### [SUPPLIED DATA]
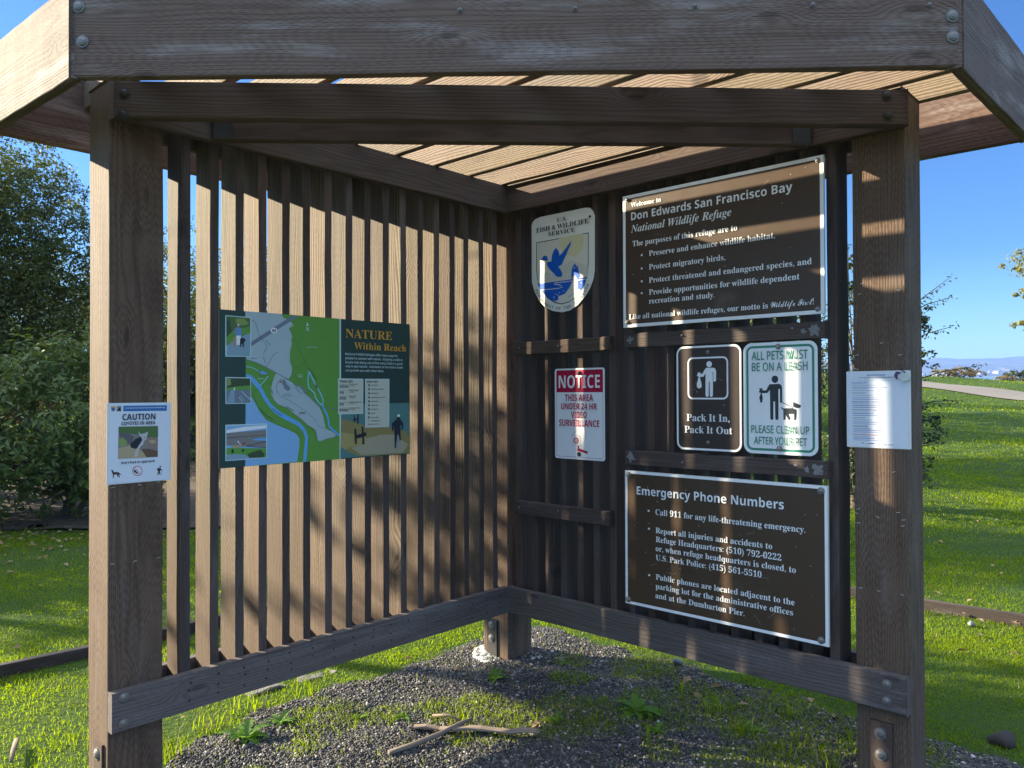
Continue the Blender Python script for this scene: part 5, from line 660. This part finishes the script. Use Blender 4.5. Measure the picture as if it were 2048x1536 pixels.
for i,(l,d,e_) in enumerate(hs):
    o=h0 if i==0 else h0.copy()
    if i: 
        COL.objects.link(o); c=h0.children[0].copy(); COL.objects.link(c); c.parent=o
    o.location=at(l*d/2600*.98,d,farz(math.hypot(l,d),e_)-1); o.rotation_euler=(0,0,i*.7)
    tag(o,'tiny white house in the far town at the foot of the hills','house','houses in the far town')

# ================================================================ FOLIAGE
leafmat('oak_leaf',(.045,.058,.017),(.12,.135,.04),.6,.28,spec=.15)
leafmat('toyon_leaf',(.05,.085,.024),(.15,.195,.045),.45,.3,spec=.3)
leafmat('shrub_leaf',(.02,.035,.013),(.05,.07,.022),.5,.2)
leafmat('olive_leaf',(.13,.13,.045),(.26,.24,.085),.5,.35)
leafmat('dry_leaf',(.14,.09,.05),(.25,.20,.09),.7,.2)
leafmat('grass_blade',(.115,.18,.004),(.25,.32,.006),.8,.6,(1.45,1.5,.3),.15)
leafmat('dry_grass',(.22,.18,.08),(.36,.30,.16),.7,.3)
leafmat('weed_leaf',(.08,.18,.02),(.16,.29,.04),.5,.5,spec=.3)
flat('berry_red',(.30,.02,.015),.4)
flat('bark',(.11,.085,.065),.9,var=.7,vs=25)
flat('fallen_leaf',(.30,.20,.10),.8,var=.6,vs=9)
def patchy(mname,c3,c4):
    m=MATS[mname]; t=m.node_tree; tc=node(t,'ShaderNodeTexCoord').outputs['Object']
    for nm,sock in (('ShaderNodeBsdfPrincipled','Base Color'),('ShaderNodeBsdfTranslucent','Color')):
        b=[q for q in t.nodes if q.bl_idname==nm][0]; src=b.inputs[sock].links[0].from_socket
        c=mix(t,mth(t,'MULTIPLY',ramp(t,noise(t,tc,1.6,5,.6),.5,.68),.6),src,(*c3,1)); c=mix(t,mth(t,'MULTIPLY',ramp(t,noise(t,vmul(t,tc,(3.3,3.3,3.3)),1,4,.6),.56,.7),.55),c,(*c4,1)); t.links.new(c,b.inputs[sock])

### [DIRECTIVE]
Without the pictures, retype the whole of the material above exactly.

### [ANSWER TO THIS TASK]
Continue the Blender Python script for this scene: part 5, from line 660. This part finishes the script. Use Blender 4.5. Measure the picture as if it were 2048x1536 pixels.
for i,(l,d,e_) in enumerate(hs):
    o=h0 if i==0 else h0.copy()
    if i: 
        COL.objects.link(o); c=h0.children[0].copy(); COL.objects.link(c); c.parent=o
    o.location=at(l*d/2600*.98,d,farz(math.hypot(l,d),e_)-1); o.rotation_euler=(0,0,i*.7)
    tag(o,'tiny white house in the far town at the foot of the hills','house','houses in the far town')

# ================================================================ FOLIAGE
leafmat('oak_leaf',(.045,.058,.017),(.12,.135,.04),.6,.28,spec=.15)
leafmat('toyon_leaf',(.05,.085,.024),(.15,.195,.045),.45,.3,spec=.3)
leafmat('shrub_leaf',(.02,.035,.013),(.05,.07,.022),.5,.2)
leafmat('olive_leaf',(.13,.13,.045),(.26,.24,.085),.5,.35)
leafmat('dry_leaf',(.14,.09,.05),(.25,.20,.09),.7,.2)
leafmat('grass_blade',(.115,.18,.004),(.25,.32,.006),.8,.6,(1.45,1.5,.3),.15)
leafmat('dry_grass',(.22,.18,.08),(.36,.30,.16),.7,.3)
leafmat('weed_leaf',(.08,.18,.02),(.16,.29,.04),.5,.5,spec=.3)
flat('berry_red',(.30,.02,.015),.4)
flat('bark',(.11,.085,.065),.9,var=.7,vs=25)
flat('fallen_leaf',(.30,.20,.10),.8,var=.6,vs=9)
def patchy(mname,c3,c4):
    m=MATS[mname]; t=m.node_tree; tc=node(t,'ShaderNodeTexCoord').outputs['Object']
    for nm,sock in (('ShaderNodeBsdfPrincipled','Base Color'),('ShaderNodeBsdfTranslucent','Color')):
        b=[q for q in t.nodes if q.bl_idname==nm][0]; src=b.inputs[sock].links[0].from_socket
        c=mix(t,mth(t,'MULTIPLY',ramp(t,noise(t,tc,1.6,5,.6),.5,.68),.6),src,(*c3,1)); c=mix(t,mth(t,'MULTIPLY',ramp(t,noise(t,vmul(t,tc,(3.3,3.3,3.3)),1,4,.6),.56,.7),.55),c,(*c4,1)); t.links.new(c,b.inputs[sock])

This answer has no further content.